Probably not. The real value of a wiki is its highly interrelated
nature. Lots of hyperlinking and dynamic macros.
It might help a bit to encourage slightly shorter pages, chunked up a
bit more? Even on the wiki itself, I find some of the pages very long.
One of the nice thing about a wiki is the interconnections - you can
break a page up into a number of pages and maintain the relationships
between them.
Producing a coherent
printed manual from the material, however, is a challenge that our
technical tools aren't quite up to. We have to consider what we can
do about this.
I haven't had a lot of time yet to think about an alternative
approach, but my sense is that we should move away entirely from
creating a PDF. Perhaps we can explore some other means of promoting
selections from our documentation into a more suitable form.
There are many plugins available for Confluence - MS Word export
macros, more sophisticated PDF export plugins.
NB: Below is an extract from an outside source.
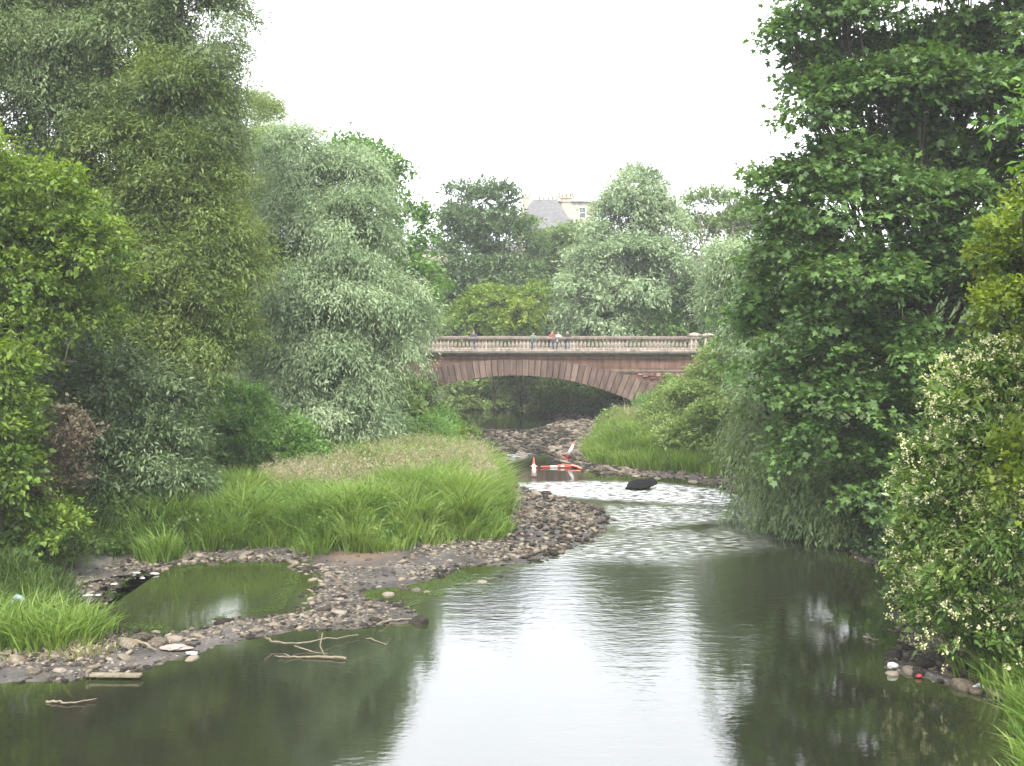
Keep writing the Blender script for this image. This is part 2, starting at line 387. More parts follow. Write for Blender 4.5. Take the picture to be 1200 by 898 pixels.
def foliage(lobes, sp, base, cov=1.0, gap=0.0, tintbias=0.0, clump_var=0.22):
    S = SPEC[sp]
    LW = lobes_world(lobes)
    Cs, Ds, Ns, Ts, tips, subs_all = [], [], [], [], [], []
    for c, R in LW:
        area = PI * R[0] * R[2]
        la = S['L'] * S['W'] * 0.5
        nleaf = area / la * S['cov'] * cov * 1.45
        nsp = max(6, int(nleaf / S['n']))
        rs = min(S['rs'], 0.45 * min(R))
        Rin = np.maximum(R - rs * 0.7, R * 0.45)
        surf = 4 * PI * ((R[0]*R[1])**1.6/3 + (R[0]*R[2])**1.6/3 + (R[1]*R[2])**1.6/3) ** (1/1.6)
        nsub = max(5, int(0.95 * surf / (PI * rs * rs)))
        u = rdir(nsub); u[:, 2] = np.where(u[:, 2] < -0.6, -u[:, 2], u[:, 2]); 
        rho = rng.uniform(0.72, 1.08, nsub)
        rho[rng.random(nsub) < 0.22] *= 0.6
        rho *= 1 + 0.16 * noise3(u * 2.2 + c * 0.13)
        sc = c + u * Rin * rho[:, None]
        srad = rs * rng.uniform(0.65, 1.3, nsub)
        st = rng.normal(0, clump_var, nsub)
        if gap > 0:
            keep = noise3(sc, 0.55) > -1 + gap * 1.6
            if keep.sum() > 3: u, sc, srad, st = u[keep], sc[keep], srad[keep], st[keep]
        subs_all.append((c, sc))
        k = rng.choice(len(sc), nsp, p=srad**2 / (srad**2).sum())
        su = rdir(nsp) + u[k] * 0.65 + np.array([0, -0.05, 0.8 if sp == 'maple' else 0.45]); su = unit(su)
        fl = np.array([1.2, 1.2, 0.62])
        rr = rng.uniform(0.55, 1.08, nsp); st_ = rng.random(nsp) < .1; rr[st_] *= rng.uniform(1.1, 1.5, st_.sum())
        p0 = sc[k] + su * fl * (srad[k] * rr)[:, None]
        d = unit(su * 0.7 + u[k] * 0.5 + rdir(nsp) * 0.55 + np.array([0, 0, -S['droop']]))
        n = S['n']
        t = np.linspace(-0.15, 1, n)[None, :, None]
        sl = S['sl'] * rng.uniform(0.6, 1.25, nsp)[:, None, None]
        side = unit(np.cross(d, rdir(nsp)))
        pos = p0[:, None] + d[:, None] * t * sl + np.array([0, 0, -1.0]) * (t * np.abs(t)) * sl * S['hang'] * 0.8
        if S['flat'] > .8:  # leaves spread in a tier
            hx = rng.normal(0, 0.30, (nsp, n, 3)) * np.array([1, 1, 0.28]); pos = pos + hx * sl * 1.1
        else:
            pos = pos + rng.normal(0, 0.13, (nsp, n, 3)) * sl
        alt = np.where(np.arange(n) % 2, 1.0, -1.0)[None, :, None]
        ld = unit(d[:, None] * 0.8 + side[:, None] * alt * 0.7 + rng.normal(0, 0.35, (nsp, n, 3)) + np.array([0, 0, -1.0]) * S['hang'] * (0.6 + t))
        ln = unit(rng.normal(0, 0.55, (nsp, n, 3)) + np.array([0, 0, 1.0]) * (0.35 + S['flat']) + su[:, None] * 0.75)
        tt = 0.5 + tintbias + st[k][:, None] + rng.normal(0, 0.13, (nsp, n)) + rng.normal(0, 0.08, (nsp, 1))
        Cs.append(pos.reshape(-1, 3)); Ds.append(ld.reshape(-1, 3)); Ns.append(ln.reshape(-1, 3)); Ts.append(tt.ravel())
    C = np.concatenate(Cs); D = np.concatenate(Ds); N = np.concatenate(Ns); T = np.concatenate(Ts)
    ok = C[:, 2] > 0.12
    C, D, N, T = C[ok], D[ok], N[ok], T[ok]
    Ln = S['L'] * np.clip(np.exp(rng.normal(-.05, .3, len(C))), .4, 1.6); Wd = Ln * (S['W'] / S['L']) * rng.uniform(0.8, 1.25, len(C))
    V, FF, per = leaf_mesh(C, D, N, Ln, Wd, S['shape'])
    return V - np.asarray(base), FF, np.clip(np.repeat(T, per), 0.01, 0.99), subs_all
def bend(a, b, n=7, wob=0.06, up=0.0):
    a = np.asarray(a, float); b = np.asarray(b, float); L = np.linalg.norm(b - a)
    t = np.linspace(0, 1, n)[:, None]
    P = a + (b - a) * t
    o1 = rdir(1)[0] * L * wob; o2 = rdir(1)[0] * L * wob * 0.6
    P = P + o1 * np.sin(t * PI) + o2 * np.sin(t * 2 * PI) + np.array([0, 0, up * L]) * np.sin(t * PI)
    return P
def woody(base, subs, r0, fork=0.35, twigs=7, low=None):
    Vs, Fs = [], []; off = 0
    def put(P, R, n):
        nonlocal off
        V, Fc = tube_np(P, R, n); Vs.append(V); Fs.append(Fc + off); off += len(V)
    cs = np.array([c for c, _ in subs]); top = cs.mean(0)
    base = np.asarray(base, float)
    zf = base[2] + (top[2] - base[2]) * fork
    fk = np.array([base[0] + (top[0] - base[0]) * 0.35, base[1] + (top[1] - base[1]) * 0.35, zf])
    P = bend(base - np.array([0, 0, 0.3]), fk, 7, 0.03)
    put(P, np.concatenate([[r0 * 1.45], np.linspace(r0 * 1.05, r0 * 0.75, 6)]), 10)
    for c, sc in subs:
        P = bend(P_end(P, fk), c, 7, 0.07, 0.04)
        r1 = r0 * 0.42
        put(P, np.linspace(r1, r1 * 0.35, 7), 7)
        k = min(len(sc), twigs)
        for j in rng.choice(len(sc), k, replace=False):
            s = P[rng.integers(2, 7)]
            Q = bend(s, sc[j], 5, 0.1, 0.03)
            put(Q, np.linspace(r1 * 0.3, r1 * 0.07 + 0.004, 5), 5)
        P = [fk]
    return np.concatenate(Vs) - base, np.concatenate(Fs)
def P_end(P, fk): return fk

LEAFM = {}
def lm(key, cols, **kw):
    LEAFM[key] = leaf_mat('leaves_' + key, cols, **kw)
lm('silver', [(0.105,0.16,0.072),(0.205,0.285,0.145),(0.34,0.42,0.25)], trans=.35, rough=.5, spec=.25)
lm('greywillow', [(0.052,0.082,0.026),(0.112,0.165,0.060),(0.21,0.28,0.13)], trans=.38, rough=.5, spec=.25)
lm('olive', [(0.042,0.070,0.016),(0.10,0.148,0.036),(0.19,0.25,0.068)], trans=.4, spec=.2)
lm('lime', [(0.035,0.075,0.010),(0.095,0.16,0.020),(0.18,0.26,0.045)], trans=.42, spec=.25)
lm('gold', [(0.07,0.115,0.012),(0.14,0.20,0.022),(0.25,0.32,0.055)], trans=.42, spec=.25)
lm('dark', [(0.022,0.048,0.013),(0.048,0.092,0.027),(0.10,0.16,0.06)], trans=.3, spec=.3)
lm('ivy', [(0.028,0.052,0.016),(0.070,0.115,0.040),(0.15,0.21,0.09)], trans=.3, spec=.4)
lm('maple', [(0.026,0.060,0.013),(0.062,0.122,0.027),(0.125,0.215,0.058)], trans=.4, spec=.3, rough=.5)
lm('fresh', [(0.035,0.085,0.018),(0.080,0.165,0.032),(0.14,0.25,0.060)], trans=.4, spec=.25)
lm('mid', [(0.040,0.075,0.018),(0.085,0.140,0.034),(0.15,0.22,0.062)], trans=.38, spec=.25)
lm('pale', [(0.08,0.13,0.030),(0.15,0.22,0.058),(0.24,0.31,0.11)], trans=.4, spec=.25)
lm('laurel', [(0.035,0.08,0.012),(0.10,0.175,0.028),(0.21,0.30,0.06)], trans=.34, spec=.45, rough=.4)
lm('bramble', [(0.045,.11,.022),(0.11,.215,.045),(.19,.32,.09)], trans=.4, spec=.25)
lm('brown', [(0.06,0.045,0.03),(0.105,0.085,0.055),(0.16,0.14,0.085)], trans=.2, spec=.2)
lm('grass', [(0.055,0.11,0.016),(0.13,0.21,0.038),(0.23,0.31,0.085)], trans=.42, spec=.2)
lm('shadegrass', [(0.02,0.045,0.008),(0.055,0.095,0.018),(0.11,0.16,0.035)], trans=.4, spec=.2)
lm('seed', [(0.18,0.18,0.08),(0.30,0.28,0.16),(0.42,0.38,0.26)], trans=.35, spec=.2)
lm('flower', [(0.36,0.38,0.16),(0.52,0.52,0.27),(0.66,0.65,0.42)], trans=.3, spec=.2)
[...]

It would be great if we
had someone with the time to investigate whether or not there is
something that could help us improve the quality of an exported
document.
From the non-technical perspective, I would guess that versioning
isn't even very important--users of the UX Toolkit documentation
probably want the latest and greatest, irrespective of the version of
Infusion they're running.
This might be fine, as long as readers are aware that the wiki is
(ideally) kept up to date with the latest and greatest version of the
code, and that it might not map directly onto the most recent released
version.
Off the top of my head, one idea would be to create a more visible
Documentation page on http://fluidproject.org that provides a
carefully chosen set of links into the wiki. That way, we can embrace
the living nature of the wiki while providing a bit of extra
information architecture to help users find the most important
information easily.
I have tried to do this a little bit with the API documentation
already. It would probably help with the rest of the documentation, too.